Брентано тоже «победивший художник». Этому не противоречат ни плодотворные неудачи его ранних экспериментов, ни блуждания и метания, которыми так обильна его биография. Вспомним Гёльдерлина перед абсурдом безумия и Пушкина перед абсурдом дуэли, вспомним Вер лена в бельгийской тюрьме и странную жизнь Александра Блока — большая поэзия чаще рождается из боли и страсти, чем из самосохранения и разумной экономии сил. Однако соотношение между большой победой Брентано и всеми его поражениями одновременно гораздо проще и гораздо сложнее, чем представляешь себе заранее.
* * *
Жизнь Брентано — поистине лакомый кусок для психологов. Но в ней есть нечто, что можно понять только по–человечески, в обход всякой психологии. А поэзия Брентано должна быть понята из своих собственных законов и тоже в обход психологии. Однако разделить эти два предмета нелегко.

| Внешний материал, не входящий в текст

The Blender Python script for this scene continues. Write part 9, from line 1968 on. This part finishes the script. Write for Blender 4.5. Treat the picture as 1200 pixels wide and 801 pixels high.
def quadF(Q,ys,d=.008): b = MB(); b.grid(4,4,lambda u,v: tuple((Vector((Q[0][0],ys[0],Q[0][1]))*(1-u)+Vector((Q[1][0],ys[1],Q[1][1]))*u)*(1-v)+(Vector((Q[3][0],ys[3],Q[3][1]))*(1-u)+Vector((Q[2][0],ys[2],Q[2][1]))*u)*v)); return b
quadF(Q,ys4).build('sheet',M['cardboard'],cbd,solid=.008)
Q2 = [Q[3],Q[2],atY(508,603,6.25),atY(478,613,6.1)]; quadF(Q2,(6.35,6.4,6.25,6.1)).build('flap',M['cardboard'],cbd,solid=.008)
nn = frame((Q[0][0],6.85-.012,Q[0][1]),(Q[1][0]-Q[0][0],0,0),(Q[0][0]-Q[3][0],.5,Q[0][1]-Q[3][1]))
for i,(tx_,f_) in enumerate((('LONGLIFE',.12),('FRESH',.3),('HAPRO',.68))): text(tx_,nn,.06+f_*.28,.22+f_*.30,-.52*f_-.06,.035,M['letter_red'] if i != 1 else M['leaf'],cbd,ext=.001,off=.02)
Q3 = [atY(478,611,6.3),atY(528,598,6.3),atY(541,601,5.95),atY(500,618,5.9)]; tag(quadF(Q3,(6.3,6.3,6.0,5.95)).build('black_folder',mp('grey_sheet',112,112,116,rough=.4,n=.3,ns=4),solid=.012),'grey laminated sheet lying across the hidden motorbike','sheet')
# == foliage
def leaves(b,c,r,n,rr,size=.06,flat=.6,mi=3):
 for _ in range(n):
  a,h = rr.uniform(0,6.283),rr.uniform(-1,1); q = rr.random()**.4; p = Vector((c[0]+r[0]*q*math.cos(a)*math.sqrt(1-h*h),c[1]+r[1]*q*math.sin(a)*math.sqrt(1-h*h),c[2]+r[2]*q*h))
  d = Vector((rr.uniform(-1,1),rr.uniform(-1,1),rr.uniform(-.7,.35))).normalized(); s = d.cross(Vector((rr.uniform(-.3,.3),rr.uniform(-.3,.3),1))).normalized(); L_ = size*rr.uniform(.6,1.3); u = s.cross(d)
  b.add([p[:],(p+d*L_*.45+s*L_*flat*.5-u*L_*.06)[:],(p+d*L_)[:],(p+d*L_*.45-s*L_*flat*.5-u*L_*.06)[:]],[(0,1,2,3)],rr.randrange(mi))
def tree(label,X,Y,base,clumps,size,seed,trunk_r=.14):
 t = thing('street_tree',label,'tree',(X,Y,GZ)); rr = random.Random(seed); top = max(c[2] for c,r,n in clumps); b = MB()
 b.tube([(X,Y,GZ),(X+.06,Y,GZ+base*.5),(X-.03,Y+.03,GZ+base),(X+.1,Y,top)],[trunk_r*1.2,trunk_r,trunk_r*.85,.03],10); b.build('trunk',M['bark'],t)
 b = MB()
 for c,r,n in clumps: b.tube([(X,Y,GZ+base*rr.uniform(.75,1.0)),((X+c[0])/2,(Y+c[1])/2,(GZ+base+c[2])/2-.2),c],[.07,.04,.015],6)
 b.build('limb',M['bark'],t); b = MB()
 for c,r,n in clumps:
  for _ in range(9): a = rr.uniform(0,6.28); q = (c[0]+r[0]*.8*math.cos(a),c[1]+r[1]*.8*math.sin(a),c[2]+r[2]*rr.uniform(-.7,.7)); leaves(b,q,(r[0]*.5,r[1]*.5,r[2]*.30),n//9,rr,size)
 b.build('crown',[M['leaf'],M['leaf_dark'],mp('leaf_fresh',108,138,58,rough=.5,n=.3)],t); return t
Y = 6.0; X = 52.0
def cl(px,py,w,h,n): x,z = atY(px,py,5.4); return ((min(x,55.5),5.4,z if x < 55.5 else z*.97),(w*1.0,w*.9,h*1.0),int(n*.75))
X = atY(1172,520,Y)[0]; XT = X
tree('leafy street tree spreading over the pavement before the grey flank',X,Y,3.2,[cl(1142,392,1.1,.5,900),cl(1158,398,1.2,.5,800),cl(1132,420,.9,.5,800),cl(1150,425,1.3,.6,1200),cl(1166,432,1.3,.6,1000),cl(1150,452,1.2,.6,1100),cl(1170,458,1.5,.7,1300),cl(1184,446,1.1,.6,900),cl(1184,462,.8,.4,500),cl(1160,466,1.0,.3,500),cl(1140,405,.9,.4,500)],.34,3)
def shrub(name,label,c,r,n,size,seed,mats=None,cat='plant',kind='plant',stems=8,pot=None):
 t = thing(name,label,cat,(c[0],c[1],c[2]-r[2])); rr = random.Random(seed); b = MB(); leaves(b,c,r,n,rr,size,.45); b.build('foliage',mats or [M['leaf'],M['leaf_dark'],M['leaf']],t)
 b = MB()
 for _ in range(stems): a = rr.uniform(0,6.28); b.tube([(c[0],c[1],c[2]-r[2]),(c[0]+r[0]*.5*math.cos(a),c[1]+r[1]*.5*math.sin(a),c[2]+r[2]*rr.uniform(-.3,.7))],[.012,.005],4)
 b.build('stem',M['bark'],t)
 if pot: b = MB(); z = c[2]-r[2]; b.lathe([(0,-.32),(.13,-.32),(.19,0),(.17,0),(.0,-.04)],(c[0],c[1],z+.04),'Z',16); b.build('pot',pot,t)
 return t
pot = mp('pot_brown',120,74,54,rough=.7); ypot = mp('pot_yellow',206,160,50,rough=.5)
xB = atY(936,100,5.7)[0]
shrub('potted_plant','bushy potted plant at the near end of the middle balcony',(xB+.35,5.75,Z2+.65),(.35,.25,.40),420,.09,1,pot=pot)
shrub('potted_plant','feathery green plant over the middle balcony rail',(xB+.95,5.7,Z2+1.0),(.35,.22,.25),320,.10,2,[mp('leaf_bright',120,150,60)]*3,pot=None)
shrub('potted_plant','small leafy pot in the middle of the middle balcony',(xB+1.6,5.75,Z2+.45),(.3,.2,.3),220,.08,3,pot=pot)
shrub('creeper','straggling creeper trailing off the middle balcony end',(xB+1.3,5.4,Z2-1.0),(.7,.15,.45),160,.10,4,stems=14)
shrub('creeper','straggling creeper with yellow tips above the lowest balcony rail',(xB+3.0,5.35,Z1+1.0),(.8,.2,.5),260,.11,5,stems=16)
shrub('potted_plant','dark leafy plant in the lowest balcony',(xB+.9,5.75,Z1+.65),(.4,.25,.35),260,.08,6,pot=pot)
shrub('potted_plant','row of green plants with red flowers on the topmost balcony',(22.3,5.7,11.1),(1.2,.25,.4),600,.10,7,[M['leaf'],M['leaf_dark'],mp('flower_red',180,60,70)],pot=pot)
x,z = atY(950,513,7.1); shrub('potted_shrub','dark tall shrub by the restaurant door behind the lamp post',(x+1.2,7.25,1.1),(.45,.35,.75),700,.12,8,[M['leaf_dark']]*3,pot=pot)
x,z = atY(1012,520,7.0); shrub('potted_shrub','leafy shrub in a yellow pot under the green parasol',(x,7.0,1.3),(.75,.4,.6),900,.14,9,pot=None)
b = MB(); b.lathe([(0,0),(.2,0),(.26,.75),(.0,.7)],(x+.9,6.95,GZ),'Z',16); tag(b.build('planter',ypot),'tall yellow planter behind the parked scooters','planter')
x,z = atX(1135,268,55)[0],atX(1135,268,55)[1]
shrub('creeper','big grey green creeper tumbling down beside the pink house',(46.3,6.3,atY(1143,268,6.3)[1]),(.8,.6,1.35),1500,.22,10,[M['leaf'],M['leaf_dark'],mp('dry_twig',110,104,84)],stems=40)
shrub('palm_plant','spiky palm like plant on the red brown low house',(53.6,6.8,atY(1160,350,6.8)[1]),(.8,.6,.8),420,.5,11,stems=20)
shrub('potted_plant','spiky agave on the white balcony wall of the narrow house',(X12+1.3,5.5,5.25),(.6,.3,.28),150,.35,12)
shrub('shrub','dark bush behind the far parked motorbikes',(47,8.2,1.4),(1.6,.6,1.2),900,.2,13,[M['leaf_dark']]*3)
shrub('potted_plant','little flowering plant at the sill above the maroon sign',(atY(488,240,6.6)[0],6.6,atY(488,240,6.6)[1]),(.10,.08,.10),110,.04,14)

Взять хотя бы дату рождения. Мы–то знаем, что он родился 9 сентября 1778 года. Но он не мог обойтись без игры, переплетающейся с католической набожностью, и не передвинуть свой день рождения на сутки раньше, чтобы иметь честь родиться в один день с Девой Марией, чье имя входило в число его имен. Впрочем, этим же именем он подписал в молодости, задолго до обращения, свой «одичалый роман» «Годви» (1799—1800), который не назовешь ни благочестивым, ни благонравным, и это вносит неизбежную для Брентано диссонирующую ноту. Ничтожный вопрос о дне рождения — словно капля воды, в которой отражается весь человек с головы до ног, и картина такая такая, что лишь очень самоуверенный ум решится вынести о ней окончательное суждение. Тут все сразу: во–первых, до того тесное сближение вымысла и реальности, что концов не сыскать, и это не в книге, а в самой жизни; во–вторых, какая–то детская хитрость, наивная, старомодная, словно бы прямо из мира того старого слуги, описанного во вводных терцинах к «Романсам о Розарии», который пестовал маленького Клеменса и пророчил ему рыцарские приключения в брани с Антихристом, — и одновременно возможность стилизации, пуще того, травестии, в которой уже нет ничего наивного; а под этим или над этим — опять простодушие.